During my time there, I learned the back streets of Salzburg well enough to give directions to the many people who inexplicably picked me out as a guide. I found out which cafés had good wait staff and boring cakes, which had killer cakes and wait staff (though killer was in a more literal sense for the later), and finally found the one that had perfect examples of both. I loved it in Salzburg — I enjoyed gossip magazines over perfect, sludgy hot chocolate, had remedies whipped up at the apothecary, and chatted with the greengrocer at the register. If you bar the movie from your head, Salzburg comes to life in its own perfect way.

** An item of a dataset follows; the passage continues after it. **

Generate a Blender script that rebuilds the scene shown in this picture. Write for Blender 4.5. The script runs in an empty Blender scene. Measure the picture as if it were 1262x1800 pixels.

The window in my bathroom looked out toward the edge of town, and on a distant green hillside, bright white and upright as a tooth, sat the Maria Plain church. It’s the church where Mr. von Trapp marries Ms. Julie-Andrew’s-character, and I made a point of never going there. Had I gone there, I’m sure I would been mobbed by people scampering around their with cameras flashing, and I fear that some of them would have been singing insipid songs. But from my vantage point, looking at it while brushing my teeth and wearing a towel, it was a quiet place, still beautiful and holy, a part of a small city and a part of my life in it.